O conselho directivo do INAC, nomeado em Novembro de 2011 pelo actual Governo quatro meses após ter tomado posse, chegou a expressar-se publicamente sobre a vontade de fazer mais do que um mandato. Num parecer com quatro páginas sobre a nova Lei-Quadro que remeteu, em Maio do ano passado, à Assembleia da República, o próprio presidente do regulador, Luís Trindade dos Santos, defendia que o diploma deveria prever uma excepção à renovação de mandatos para os institutos que vão ser convertidos em entidades reguladoras.

Com a nova lei, o INAC vai transformar-se na ANAC, embora, na lei-quadro, o Governo tenha entendido esta alteração como uma mera “redenominação”, não lhe conferindo um cariz de reestruturação, como fez com o Instituto da Mobilidade e dos Transportes (que, após uma redefinição de funções, passa a Autoridade da Mobilidade e dos Transportes). No parecer, Trindade dos Santos escrevia que “esta distinção [carácter de excepção] que se propõe faz sentido para os titulares que hajam sido nomeados para o exercício de funções de gestão num organismo que agora mudará a sua natureza, isto é, a passagem de institutos públicos a entidades reguladoras independentes”.

Atraso de três meses
O PÚBLICO sabe que a sugestão feita pelo INAC gerou, na altura, diferentes reacções dentro do Governo. Mas, desde então, houve uma importante mudança: a substituição do secretário de Estado da Administração Pública, Hélder Rosalino, responsável pela redacção da lei-quadro. A formulação que consta nos estatutos do regulador da aviação foi articulada com o executivo, nomeadamente com o ministério que o tutela – o da Economia. À semelhante de outros supervisores, o diploma deverá ir, em breve, a Conselho de Ministros para aprovação, estando já previsto que seja discutido na próxima segunda-feira, dia 10 de Março, em reunião de secretários de Estado.

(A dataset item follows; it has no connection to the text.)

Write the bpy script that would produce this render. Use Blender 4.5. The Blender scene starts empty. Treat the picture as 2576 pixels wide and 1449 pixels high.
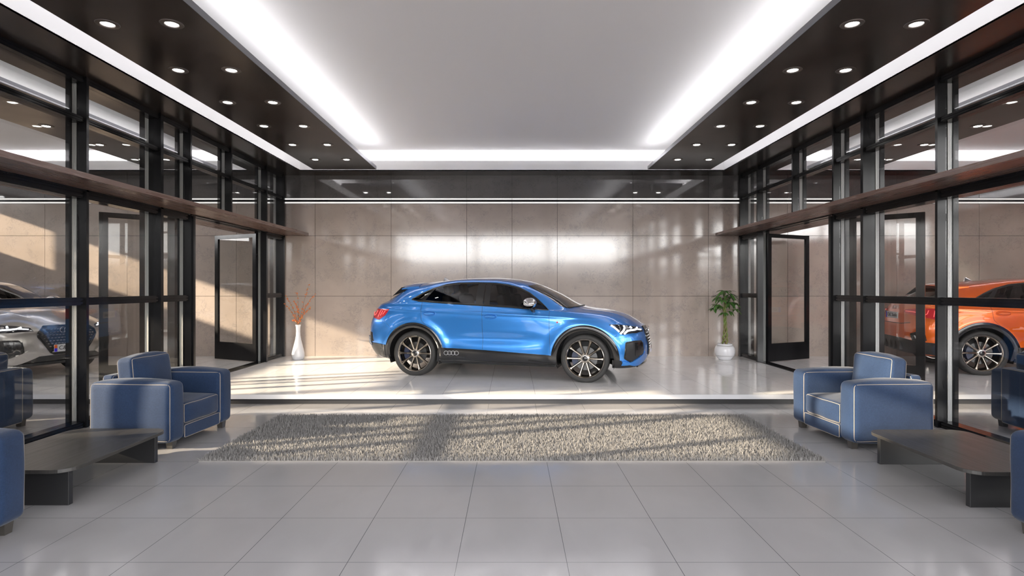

Mesmo que sejam aprovados na próxima semana, os novos estatutos dos reguladores já levam um atraso de três meses face ao prazo que tinha sido estabelecido na lei-quadro. Os responsáveis da troika têm estado muito atentos ao tema, já que um dos compromissos assumidos pelo Governo era o reforço de poderes e da independência destas entidades. O PÚBLICO contactou o Ministério das Finanças, o Ministério da Economia e o INAC para obter esclarecimentos, mas não obteve respostas em tempo útil.